Emani Sledge
Palindromes is one of those films that just messes with your head from the get-go. It follows Aviva, a young girl dealing with the kind of heavy, impossible stuff that makes you want to laugh, cry, and squirm all at once. The wild thing? Aviva isn’t played by just one actor—she’s played by multiple actors of different ages, races, and even genders, sometimes in the same scene. So, one minute she’s this awkward tween, and the next, she’s a grown woman or a boy, and you’re left questioning what’s real, who’s who, and what the filmmaker’s trying to say (it’s Todd Solondz, so...yeah, it’s weird on purpose).
Anyway, Aviva’s got one dream: she wants to have a baby. She’s obsessed, honestly—like, laser-focused. But her world? Not exactly supportive. Her parents freak out, there’s a mess of adults with way too much baggage, and Aviva gets swept into this bizarre road trip that turns into a dark, twisted fairy tale through America’s underbelly. You meet a cast of characters so offbeat you start to wonder if you’re watching a fever dream—fundamentalist Christians, runaways, awkward family dinners that just go off the rails, and more than a few moments that’ll make you uncomfortable in all the best (and worst) ways.

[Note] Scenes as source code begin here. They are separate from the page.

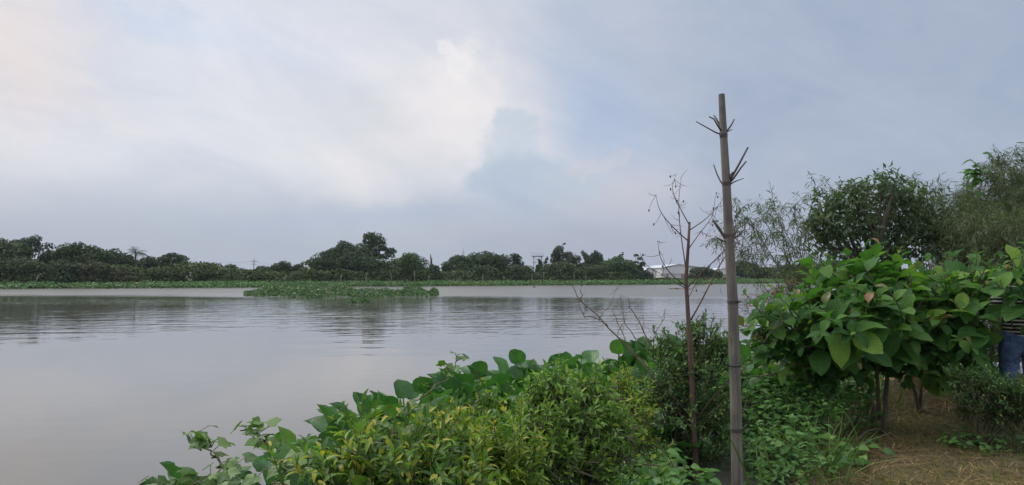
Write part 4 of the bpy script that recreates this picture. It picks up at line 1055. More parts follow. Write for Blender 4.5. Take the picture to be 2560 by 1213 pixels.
for pl, w0 in BR:
    d1 = rng.uniform(-.25, .25); n_ = len(pl)
    P3 = np.array([at(x_, y_, DS + d1 * i / n_) for i, (x_, y_) in enumerate(pl)])
    t = np.linspace(0, n_ - 1, 12)
    # smooth through the points
    sm = np.stack([np.interp(t, np.arange(n_), P3[:, k]) for k in range(3)], 1); sm[1:-1] = (sm[:-2] + 2 * sm[1:-1] + sm[2:]) / 4
    mb = MB(); mb.tube(sm, np.linspace(w0 * .75, w0 * .2, 12) / 2 / 1850 * DS, 5)
    for k in range(9):
        i = rng.integers(4, 12); L = rng.uniform(.05, .16); dv = norm(rng.normal(0, 1, 3) + np.array([0, 0, -.2]))
        mb.tube(bend(sm[i], sm[i] + dv * L, 4, -.15, .1), [.0022, .0018, .0015, .0008], 3, cap=False)
        if k % 3 == 0:
            e = sm[i] + dv * L; mb.tube([e + [0, 0, .004], e - [0, 0, .006], e - [0, 0, .018]], [.002, .007, .002], 5)
    mb.build('branch', M_RED if w0 > 4.2 else M_DRY, root)

# dead twigs sticking up out of the hyacinth left of the sapling
root = thing('dead_branch', 'dead twiggy branch sticking out of the hyacinth left of the sapling', 'dead branch', at(1640, 1000, 5.4))
for pl, w0 in (([(1650, 965), (1590, 890), (1535, 830), (1480, 780), (1440, 740), (1424, 705)], 5), ([(1500, 800), (1465, 790), (1447, 765), (1446, 742)], 3), ([(1640, 880), (1600, 810), (1577, 765), (1568, 742)], 3.5), ([(1620, 920), (1575, 870), (1545, 810), (1530, 770)], 3),
               ([(1545, 838), (1560, 800), (1572, 770)], 2), ([(1590, 850), (1560, 800), (1551, 740)], 2.5), ([(1620, 890), (1612, 830), (1608, 785)], 2.2), ([(1632, 850), (1655, 800), (1664, 772)], 2.2), ([(1520, 815), (1500, 800), (1530, 745), (1547, 720)], 2), ([(1455, 755), (1452, 730), (1456, 712)], 2)):
    P3 = np.array([at(x_, y_, 5.4) for x_, y_ in pl]); n_ = len(pl); t = np.linspace(0, n_ - 1, 10)
    sm = np.stack([np.interp(t, np.arange(n_), P3[:, k]) for k in range(3)], 1); sm[1:-1] += rng.normal(0, .006, (8, 3))
    mb = MB(); mb.tube(sm, np.linspace(w0, w0 * .35, 10) / 2 / 1850 * 5.4, 5)
    for k in range(4):
        i = rng.integers(3, 10); mb.tube(bend(sm[i], sm[i] + norm(rng.normal(0, 1, 3)) * rng.uniform(.04, .12), 3, 0, .1), [.002, .0015, .0008], 3, cap=False)
    mb.build('twig', M_DRY, root)

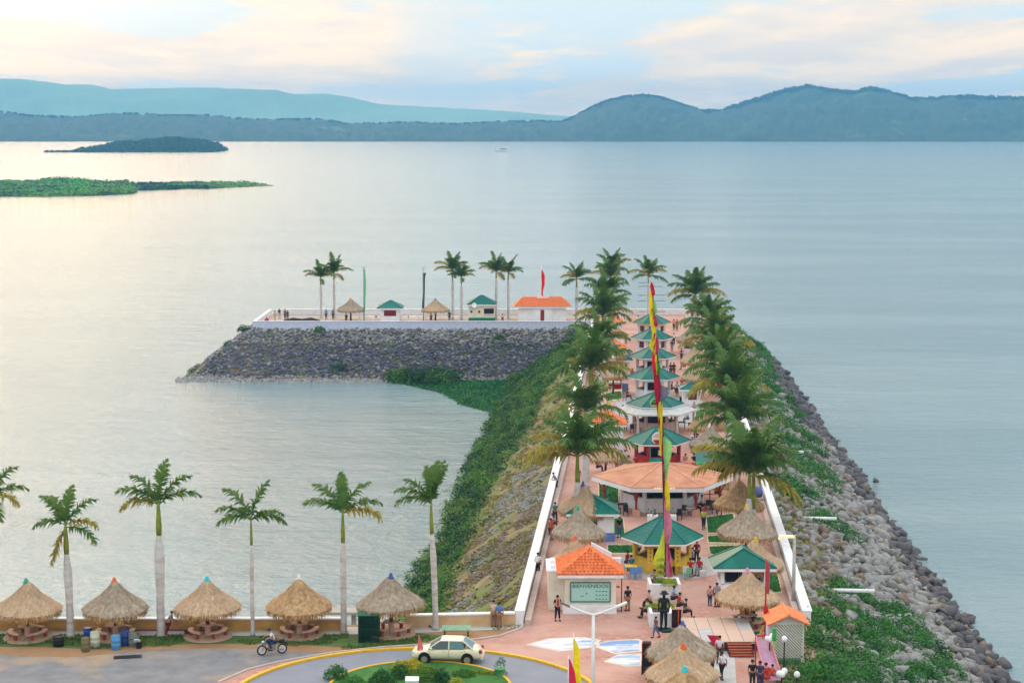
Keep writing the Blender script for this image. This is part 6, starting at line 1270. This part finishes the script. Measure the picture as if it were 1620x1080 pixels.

It’s got this biting humor, but there’s always something sad lurking underneath. Todd Solondz doesn’t really pull any punches with the themes—think abortion, religion, identity, all tangled up together. The whole thing is unsettling, a little bit absurd, and strangely hypnotic. If you’re in the mood for a movie that’s as challenging as it is unique, Palindromes is a wild ride.